BEGIN Task inputs

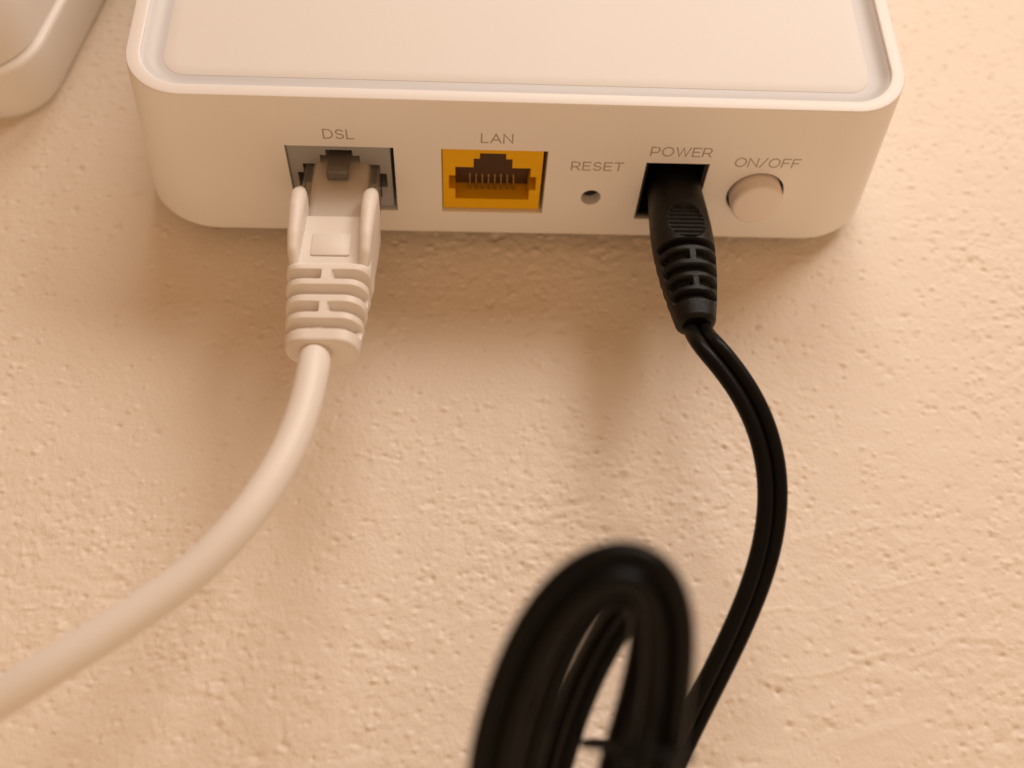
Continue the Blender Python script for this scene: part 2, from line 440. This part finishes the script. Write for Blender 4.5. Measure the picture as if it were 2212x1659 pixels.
# --- printed words: stroked capitals of constant line width
def arc(cx, cy, rx, ry, a0, a1, n=18): return [(cx+rx*math.cos(math.radians(a0+(a1-a0)*i/n)), cy+ry*math.sin(math.radians(a0+(a1-a0)*i/n))) for i in range(n+1)]
G = {   # unit cap height, y up; (advance, strokes)
 'D': (0.88, [[(0, 0), (0, 1), (0.38, 1)]+arc(0.38, 0.5, 0.48, 0.5, 90, -90)+[(0, 0)]]),
 'S': (0.78, [arc(0.38, 0.745, 0.33, 0.255, 25, 270, 16)+arc(0.38, 0.25, 0.36, 0.25, 90, -155, 16)]),
 'L': (0.66, [[(0, 1), (0, 0), (0.62, 0)]]),
 'A': (1.0, [[(0, 0), (0.16, 0.32), (0.5, 1), (0.84, 0.32), (1.0, 0)], [(0.19, 0.32), (0.81, 0.32)]]),
 'N': (0.92, [[(0, 0), (0, 1), (0.88, 0), (0.88, 1)]]),
 'R': (0.84, [[(0, 0), (0, 1), (0.45, 1)]+arc(0.45, 0.7, 0.33, 0.3, 90, -90)+[(0, 0.4)], [(0.45, 0.4), (0.8, 0)]]),
 'E': (0.74, [[(0.72, 1), (0, 1), (0, 0.52), (0, 0), (0.72, 0)], [(0, 0.52), (0.62, 0.52)]]),
 'T': (0.80, [[(0, 1), (0.4, 1), (0.8, 1)], [(0.4, 1), (0.4, 0)]]),
 'P': (0.82, [[(0, 0), (0, 1), (0.45, 1)]+arc(0.45, 0.68, 0.35, 0.32, 90, -90)+[(0, 0.36)]]),
 'O': (1.06, [arc(0.53, 0.5, 0.53, 0.52, 0, 360, 36)]),
 'W': (1.36, [[(0, 1), (0.36, 0), (0.68, 1), (1.0, 0), (1.36, 1)]]),
 'F': (0.72, [[(0.70, 1), (0, 1), (0, 0.5), (0, 0)], [(0, 0.5), (0.6, 0.5)]]),
 '/': (0.55, [[(0, -0.06), (0.55, 1.06)]]),
}
def ribbon(pts, wd, fn, V, Fc):
    P = [np.array(p, float) for p in pts]; closed = np.linalg.norm(P[0]-P[-1]) < 1e-6
    n = len(P); Ls, Rs = [], []
    for i in range(n):
        if closed and i in (0, n-1): a, b_ = P[-2], P[1]; d0, d1 = P[0]-a, b_-P[0]
        else: d0 = P[i]-P[i-1] if i else P[1]-P[0]; d1 = P[i+1]-P[i] if i < n-1 else P[-1]-P[-2]
        d0 = d0/np.linalg.norm(d0); d1 = d1/np.linalg.norm(d1)
        n0 = np.array((-d0[1], d0[0])); n1 = np.array((-d1[1], d1[0])); m_ = n0+n1
        l_ = np.linalg.norm(m_); m_ = m_/l_ if l_ > 1e-6 else n0
        s_ = min(2.2, 1/max(0.3, float(np.dot(m_, n0))))
        e = 0
        if not closed and i == 0: P_ = P[i]-d1*wd/2
        elif not closed and i == n-1: P_ = P[i]+d0*wd/2
        else: P_ = P[i]
        Ls.append(P_+m_*s_*wd/2); Rs.append(P_-m_*s_*wd/2)
    b0 = len(V)
    for l_, r_ in zip(Ls, Rs): V.append(fn(*l_)); V.append(fn(*r_))
    for i in range(n-1): a = b0+2*i; Fc.append((a, a+1, a+3, a+2))
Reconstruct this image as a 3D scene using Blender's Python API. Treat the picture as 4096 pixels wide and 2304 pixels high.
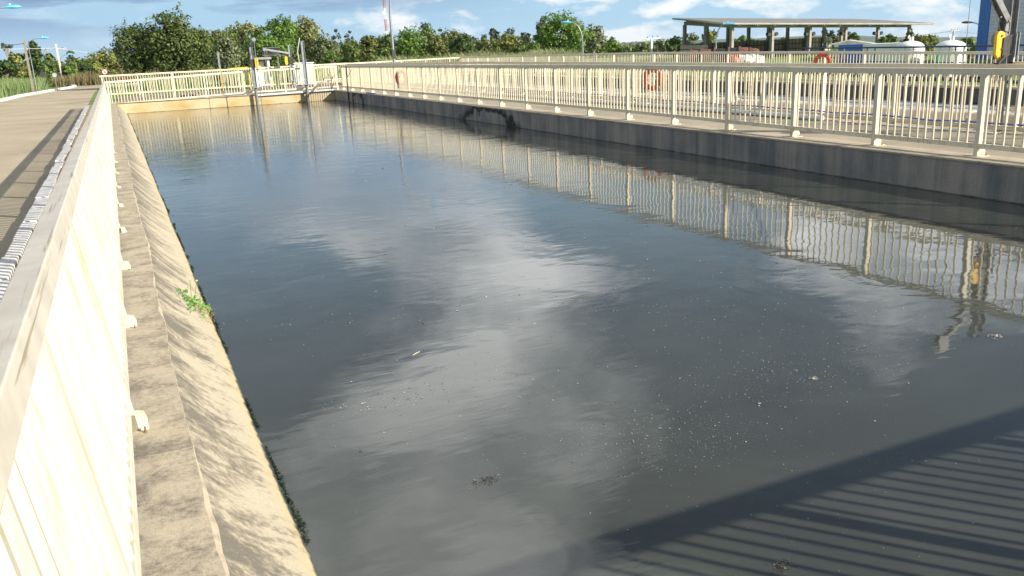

END Task inputs

Problem description
Return all of the data exactly as written, and drop the pictures.

Solution for this task
Continue the Blender Python script for this scene: part 2, from line 440. This part finishes the script. Write for Blender 4.5. Measure the picture as if it were 2212x1659 pixels.
# --- printed words: stroked capitals of constant line width
def arc(cx, cy, rx, ry, a0, a1, n=18): return [(cx+rx*math.cos(math.radians(a0+(a1-a0)*i/n)), cy+ry*math.sin(math.radians(a0+(a1-a0)*i/n))) for i in range(n+1)]
G = {   # unit cap height, y up; (advance, strokes)
 'D': (0.88, [[(0, 0), (0, 1), (0.38, 1)]+arc(0.38, 0.5, 0.48, 0.5, 90, -90)+[(0, 0)]]),
 'S': (0.78, [arc(0.38, 0.745, 0.33, 0.255, 25, 270, 16)+arc(0.38, 0.25, 0.36, 0.25, 90, -155, 16)]),
 'L': (0.66, [[(0, 1), (0, 0), (0.62, 0)]]),
 'A': (1.0, [[(0, 0), (0.16, 0.32), (0.5, 1), (0.84, 0.32), (1.0, 0)], [(0.19, 0.32), (0.81, 0.32)]]),
 'N': (0.92, [[(0, 0), (0, 1), (0.88, 0), (0.88, 1)]]),
 'R': (0.84, [[(0, 0), (0, 1), (0.45, 1)]+arc(0.45, 0.7, 0.33, 0.3, 90, -90)+[(0, 0.4)], [(0.45, 0.4), (0.8, 0)]]),
 'E': (0.74, [[(0.72, 1), (0, 1), (0, 0.52), (0, 0), (0.72, 0)], [(0, 0.52), (0.62, 0.52)]]),
 'T': (0.80, [[(0, 1), (0.4, 1), (0.8, 1)], [(0.4, 1), (0.4, 0)]]),
 'P': (0.82, [[(0, 0), (0, 1), (0.45, 1)]+arc(0.45, 0.68, 0.35, 0.32, 90, -90)+[(0, 0.36)]]),
 'O': (1.06, [arc(0.53, 0.5, 0.53, 0.52, 0, 360, 36)]),
 'W': (1.36, [[(0, 1), (0.36, 0), (0.68, 1), (1.0, 0), (1.36, 1)]]),
 'F': (0.72, [[(0.70, 1), (0, 1), (0, 0.5), (0, 0)], [(0, 0.5), (0.6, 0.5)]]),
 '/': (0.55, [[(0, -0.06), (0.55, 1.06)]]),
}
def ribbon(pts, wd, fn, V, Fc):
    P = [np.array(p, float) for p in pts]; closed = np.linalg.norm(P[0]-P[-1]) < 1e-6
    n = len(P); Ls, Rs = [], []
    for i in range(n):
        if closed and i in (0, n-1): a, b_ = P[-2], P[1]; d0, d1 = P[0]-a, b_-P[0]
        else: d0 = P[i]-P[i-1] if i else P[1]-P[0]; d1 = P[i+1]-P[i] if i < n-1 else P[-1]-P[-2]
        d0 = d0/np.linalg.norm(d0); d1 = d1/np.linalg.norm(d1)
        n0 = np.array((-d0[1], d0[0])); n1 = np.array((-d1[1], d1[0])); m_ = n0+n1
        l_ = np.linalg.norm(m_); m_ = m_/l_ if l_ > 1e-6 else n0
        s_ = min(2.2, 1/max(0.3, float(np.dot(m_, n0))))
        e = 0
        if not closed and i == 0: P_ = P[i]-d1*wd/2
        elif not closed and i == n-1: P_ = P[i]+d0*wd/2
        else: P_ = P[i]
        Ls.append(P_+m_*s_*wd/2); Rs.append(P_-m_*s_*wd/2)
    b0 = len(V)
    for l_, r_ in zip(Ls, Rs): V.append(fn(*l_)); V.append(fn(*r_))
    for i in range(n-1): a = b0+2*i; Fc.append((a, a+1, a+3, a+2))
Reconstruct this image as a 3D scene using Blender's Python API. Treat the picture as 4096 pixels wide and 2304 pixels high.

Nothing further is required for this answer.